## Work to be completed
Filter the listing and keep only the lines with the word "scene".

## Source data
# # # # #

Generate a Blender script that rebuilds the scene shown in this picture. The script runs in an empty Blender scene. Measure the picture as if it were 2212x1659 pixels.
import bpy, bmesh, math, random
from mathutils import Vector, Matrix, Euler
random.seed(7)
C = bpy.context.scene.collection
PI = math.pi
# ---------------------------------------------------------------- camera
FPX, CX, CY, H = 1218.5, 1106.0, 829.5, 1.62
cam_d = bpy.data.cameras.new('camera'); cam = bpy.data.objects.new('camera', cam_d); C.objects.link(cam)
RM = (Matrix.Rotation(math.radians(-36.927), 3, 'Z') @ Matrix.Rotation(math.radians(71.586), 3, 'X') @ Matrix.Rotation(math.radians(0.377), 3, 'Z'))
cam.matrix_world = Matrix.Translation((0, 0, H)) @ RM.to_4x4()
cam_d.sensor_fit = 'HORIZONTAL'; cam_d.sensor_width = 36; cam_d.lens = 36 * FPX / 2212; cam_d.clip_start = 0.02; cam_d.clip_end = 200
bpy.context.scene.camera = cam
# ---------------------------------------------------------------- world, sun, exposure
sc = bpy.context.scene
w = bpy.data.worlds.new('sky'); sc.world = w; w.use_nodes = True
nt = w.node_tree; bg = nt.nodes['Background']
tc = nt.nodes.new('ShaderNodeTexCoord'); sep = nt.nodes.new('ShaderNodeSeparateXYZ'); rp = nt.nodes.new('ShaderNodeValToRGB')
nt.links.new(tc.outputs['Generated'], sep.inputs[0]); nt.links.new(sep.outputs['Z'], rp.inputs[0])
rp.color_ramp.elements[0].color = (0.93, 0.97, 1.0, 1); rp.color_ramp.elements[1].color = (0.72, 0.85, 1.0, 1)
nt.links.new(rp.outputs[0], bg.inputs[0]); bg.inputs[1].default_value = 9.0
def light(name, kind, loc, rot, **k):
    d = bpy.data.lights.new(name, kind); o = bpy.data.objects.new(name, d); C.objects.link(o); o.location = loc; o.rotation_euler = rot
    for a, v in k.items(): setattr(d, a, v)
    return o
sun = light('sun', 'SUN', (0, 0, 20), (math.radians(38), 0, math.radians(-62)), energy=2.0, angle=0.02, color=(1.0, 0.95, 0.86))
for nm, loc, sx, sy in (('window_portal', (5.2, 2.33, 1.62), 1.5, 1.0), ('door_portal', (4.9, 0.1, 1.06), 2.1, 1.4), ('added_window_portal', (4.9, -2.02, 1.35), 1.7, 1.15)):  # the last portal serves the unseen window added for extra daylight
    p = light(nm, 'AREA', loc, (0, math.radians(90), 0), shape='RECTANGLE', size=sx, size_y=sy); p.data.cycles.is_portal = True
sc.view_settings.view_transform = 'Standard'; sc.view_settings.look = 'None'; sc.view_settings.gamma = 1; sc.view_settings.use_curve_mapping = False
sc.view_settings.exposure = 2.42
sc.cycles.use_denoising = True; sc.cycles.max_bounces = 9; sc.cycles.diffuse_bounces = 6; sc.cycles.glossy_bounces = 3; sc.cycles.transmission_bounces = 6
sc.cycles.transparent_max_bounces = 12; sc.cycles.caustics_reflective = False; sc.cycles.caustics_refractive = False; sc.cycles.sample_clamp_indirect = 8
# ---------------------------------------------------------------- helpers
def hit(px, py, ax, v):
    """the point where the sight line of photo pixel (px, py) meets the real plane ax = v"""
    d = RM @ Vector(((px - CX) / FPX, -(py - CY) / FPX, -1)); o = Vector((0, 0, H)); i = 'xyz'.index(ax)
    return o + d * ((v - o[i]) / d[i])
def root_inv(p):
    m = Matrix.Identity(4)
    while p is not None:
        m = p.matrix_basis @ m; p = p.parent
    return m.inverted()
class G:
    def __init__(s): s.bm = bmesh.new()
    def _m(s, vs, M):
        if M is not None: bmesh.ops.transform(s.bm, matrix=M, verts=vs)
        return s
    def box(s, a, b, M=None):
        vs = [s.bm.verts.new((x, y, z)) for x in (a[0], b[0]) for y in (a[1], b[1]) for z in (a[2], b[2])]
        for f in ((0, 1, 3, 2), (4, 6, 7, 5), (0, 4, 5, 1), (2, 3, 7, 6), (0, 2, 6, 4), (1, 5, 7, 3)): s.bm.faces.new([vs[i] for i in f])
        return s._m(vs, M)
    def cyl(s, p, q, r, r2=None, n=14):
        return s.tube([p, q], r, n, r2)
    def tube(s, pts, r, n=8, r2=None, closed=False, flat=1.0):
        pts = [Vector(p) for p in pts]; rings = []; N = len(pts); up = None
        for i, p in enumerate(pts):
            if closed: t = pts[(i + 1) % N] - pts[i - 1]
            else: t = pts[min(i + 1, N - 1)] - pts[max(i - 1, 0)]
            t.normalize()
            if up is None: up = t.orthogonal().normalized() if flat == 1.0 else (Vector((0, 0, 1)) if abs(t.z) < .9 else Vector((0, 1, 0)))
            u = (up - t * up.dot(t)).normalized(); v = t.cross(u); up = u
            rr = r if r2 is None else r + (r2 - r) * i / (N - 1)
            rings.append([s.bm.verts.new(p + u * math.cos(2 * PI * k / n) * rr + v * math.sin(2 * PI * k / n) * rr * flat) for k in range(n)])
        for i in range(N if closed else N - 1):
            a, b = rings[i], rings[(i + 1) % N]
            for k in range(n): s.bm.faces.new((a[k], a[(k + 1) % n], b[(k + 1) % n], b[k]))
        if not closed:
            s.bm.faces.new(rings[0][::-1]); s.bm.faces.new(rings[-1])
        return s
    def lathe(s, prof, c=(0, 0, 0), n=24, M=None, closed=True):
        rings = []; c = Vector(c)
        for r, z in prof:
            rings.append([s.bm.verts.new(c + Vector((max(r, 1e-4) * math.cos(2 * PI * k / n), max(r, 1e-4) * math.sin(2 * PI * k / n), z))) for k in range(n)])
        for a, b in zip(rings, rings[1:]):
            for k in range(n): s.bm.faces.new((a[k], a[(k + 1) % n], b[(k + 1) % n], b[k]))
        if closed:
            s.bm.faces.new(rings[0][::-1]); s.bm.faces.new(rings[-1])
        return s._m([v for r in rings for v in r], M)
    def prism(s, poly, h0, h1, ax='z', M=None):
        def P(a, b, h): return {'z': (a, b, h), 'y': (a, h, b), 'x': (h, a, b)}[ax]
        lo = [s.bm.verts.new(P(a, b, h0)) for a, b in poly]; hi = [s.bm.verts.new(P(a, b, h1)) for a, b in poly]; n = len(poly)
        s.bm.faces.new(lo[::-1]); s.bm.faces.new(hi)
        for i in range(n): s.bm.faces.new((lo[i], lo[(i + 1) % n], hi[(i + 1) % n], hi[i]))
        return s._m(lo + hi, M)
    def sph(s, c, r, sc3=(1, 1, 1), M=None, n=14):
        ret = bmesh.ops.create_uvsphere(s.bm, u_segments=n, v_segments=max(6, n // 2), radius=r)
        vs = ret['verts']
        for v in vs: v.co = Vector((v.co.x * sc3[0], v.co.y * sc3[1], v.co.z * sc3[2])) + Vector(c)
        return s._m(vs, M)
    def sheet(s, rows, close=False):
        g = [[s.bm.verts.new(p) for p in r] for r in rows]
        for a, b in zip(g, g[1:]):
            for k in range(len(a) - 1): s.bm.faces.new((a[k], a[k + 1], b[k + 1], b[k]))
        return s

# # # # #

## Answer to the problem
Generate a Blender script that rebuilds the scene shown in this picture. The script runs in an empty Blender scene. Measure the picture as if it were 2212x1659 pixels.
C = bpy.context.scene.collection
bpy.context.scene.camera = cam
sc = bpy.context.scene